1911 Encyclopædia Britannica/Helgesen, Povl

5855681911 Encyclopædia Britannica, Volume 13 — Helgesen, Povl

HELGESEN, POVL,[1] Danish humanist, was born at Varberg in Halland about 1480, of a Danish father and a Swedish mother. Helgesen was educated first at the Carmelite monastery of his native place and afterwards at another monastery at Elsinore, where he devoted himself to humanistic studies and adopted Erasmus as his model. None had a keener eye for the abuses of the Church; long before the appearance of Luther, he denounced the ignorance and immorality of the clergy, and, as lector at the university of Copenhagen, gathered round him a band of young enthusiasts, the future leaders of the Danish Reformation. But Helgesen desired an orderly, methodical, rational reformation, and denounced Luther, whose ablest opponent in Denmark he subsequently became, as a hot-headed revolutionist.
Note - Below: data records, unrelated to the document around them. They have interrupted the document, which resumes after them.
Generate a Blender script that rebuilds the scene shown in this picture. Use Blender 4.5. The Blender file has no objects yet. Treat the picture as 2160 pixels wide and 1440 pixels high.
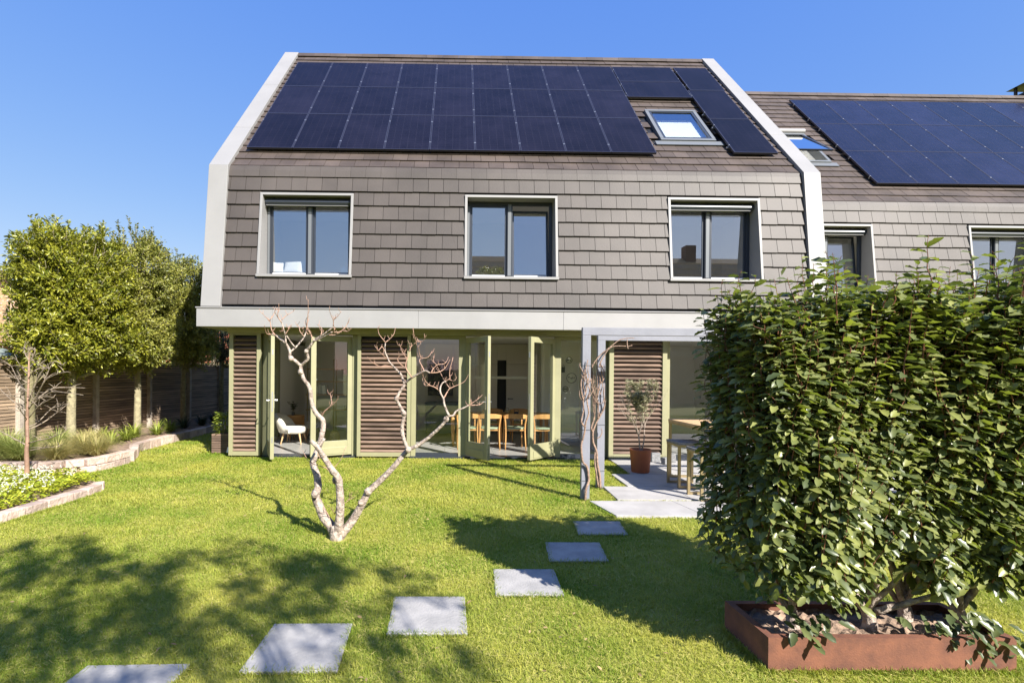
import bpy, bmesh, math, random
import numpy as np
from mathutils import Vector, Matrix
R_ = math.radians
rng = np.random.default_rng(7)
random.seed(7)
scn = bpy.context.scene
COL = scn.collection

# ---------------------------------------------------------------- camera
F, CX, CY, YAW, ROLL, PITCH, H = 1076.8, 974.4, 789.9, 0.0099, 0.0091, -0.0019, 1.6
_r = Vector((math.cos(YAW), -math.sin(YAW), 0)); _f = Vector((math.sin(YAW), math.cos(YAW), 0)); _z = Vector((0, 0, 1))
_f2 = _f * math.cos(PITCH) + _z * math.sin(PITCH); _u = _z * math.cos(PITCH) - _f * math.sin(PITCH)
_cr = _r * math.cos(ROLL) + _u * math.sin(ROLL); _cu = -_r * math.sin(ROLL) + _u * math.cos(ROLL)
cam_d = bpy.data.cameras.new("camera"); cam = bpy.data.objects.new("camera", cam_d); COL.objects.link(cam)
cam.matrix_world = Matrix(((_cr.x, _cu.x, -_f2.x, 0), (_cr.y, _cu.y, -_f2.y, 0), (_cr.z, _cu.z, -_f2.z, H), (0, 0, 0, 1)))
cam_d.sensor_width = 36; cam_d.lens = F / 2160 * 36
cam_d.shift_x = (1080 - CX) / 2160; cam_d.shift_y = (CY - 720) / 2160
cam_d.clip_end = 2000; cam_d.clip_start = 0.05
scn.camera = cam
def at(u, v, Y):
    """point of the garden that lies at depth Y, read off the survey of the photograph"""
    du, dv = (u - CX) / F, (v - CY) / F
    d = _f2 + _cr * du - _cu * dv
    t = Y / d.y
    return Vector((d.x * t, Y, H + d.z * t))

# ---------------------------------------------------------------- sky, sun, exposure
SUN_EL = R_(36.0); SUN_AZ = (0.6085, -0.7937)          # horizontal direction towards the sun
W = bpy.data.worlds.new("World"); scn.world = W; W.use_nodes = True
nt = W.node_tree; nt.nodes.clear()
sky = nt.nodes.new("ShaderNodeTexSky"); sky.sky_type = 'NISHITA'; sky.sun_disc = False
sky.sun_elevation = SUN_EL; sky.sun_rotation = math.atan2(SUN_AZ[0], SUN_AZ[1])
sky.air_density = 1.0; sky.dust_density = 0.2; sky.ozone_density = 4.0; sky.altitude = 0
# soft tone curve per channel, as the photograph's camera gave the sky
sp_ = nt.nodes.new('ShaderNodeSeparateColor'); cb_ = nt.nodes.new('ShaderNodeCombineColor'); nt.links.new(sky.outputs[0], sp_.inputs[0])
for k_, (a_, p_) in enumerate(((.71, .92), (1.03, .60), (2.95, .13))):
    w_ = nt.nodes.new('ShaderNodeMath'); w_.operation = 'POWER'; w_.inputs[1].default_value = p_; x_ = nt.nodes.new('ShaderNodeMath'); x_.operation = 'MULTIPLY'; x_.inputs[1].default_value = a_
    nt.links.new(sp_.outputs[k_], w_.inputs[0]); nt.links.new(w_.outputs[0], x_.inputs[0]); nt.links.new(x_.outputs[0], cb_.inputs[k_])
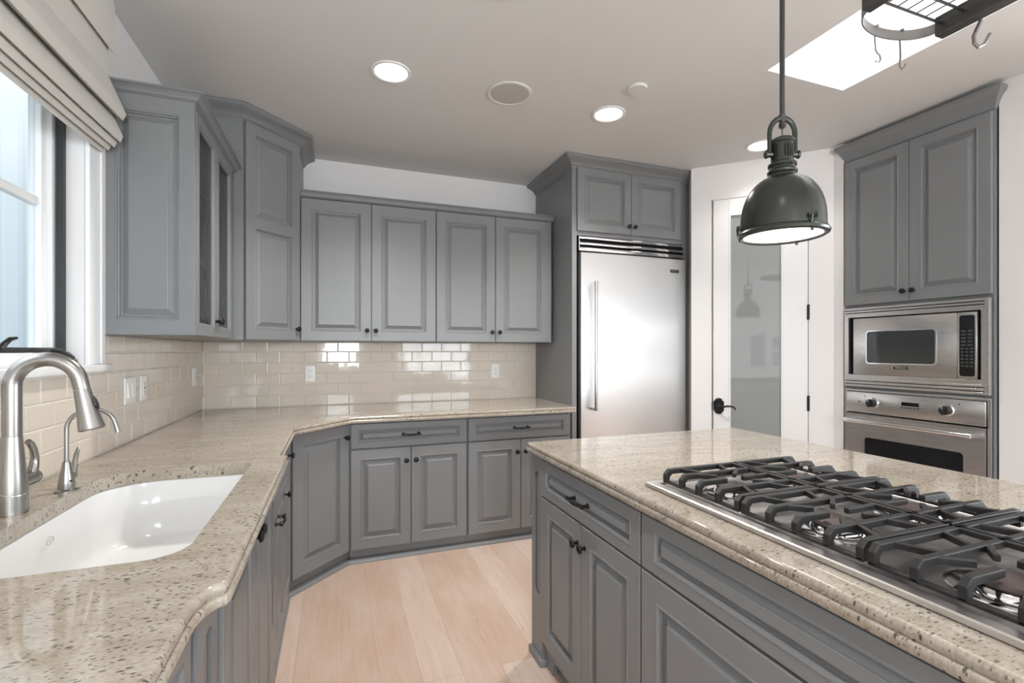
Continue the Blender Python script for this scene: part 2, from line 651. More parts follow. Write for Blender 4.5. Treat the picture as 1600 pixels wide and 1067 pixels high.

Christian II. was also an object of Helgesen’s detestation, and so boldly did he oppose that monarch’s measures that, to save his life, he had to flee to Jutland. Under Frederick I. (1523–1533) he returned to Copenhagen and resumed his chair at the university, becoming soon afterwards provincial of the Carmelite Order for Scandinavia. But like all moderate men in a time of crisis, Helgesen could gain the confidence of neither party, and was frequently attacked as bitterly by the Catholics as by the Protestants. From 1530 to 1533 he and the Protestant champion Hans Tausen exhausted the whole vocabulary of vituperation in their fruitless polemics. In October 1534, however, Helgesen issued an eirenicon in which he attempted to reconcile the two contending confessions. After that every trace of him is lost. For a long time he was unjustly regarded as a turn-coat, but he was too superior to the prejudices of his age to be understood by his contemporaries. His ideal was a moral internal reformation of the Church on a rational basis, conducted not by ill-informed fanatics, but by an enlightened and well-educated clergy; and from this standpoint he never diverged. Helgesen was indisputably the greatest master of style of his age in Denmark, and as a historian he also occupies a prominent position. He always endeavours to probe down to the very soul of things, though his passionate nature made it very difficult for him to be impartial. His chief works are Danmark’s Kongers Historie and Skibby Kröniken.

See Ludwig Schmitt, Der Karmeliter Paulus Heliä (Freiburg, 1893); Danmarks Riges Historie (Copenhagen, 1897–1905), vol. iii.


  1. He wrote his name Heliae or Eliae.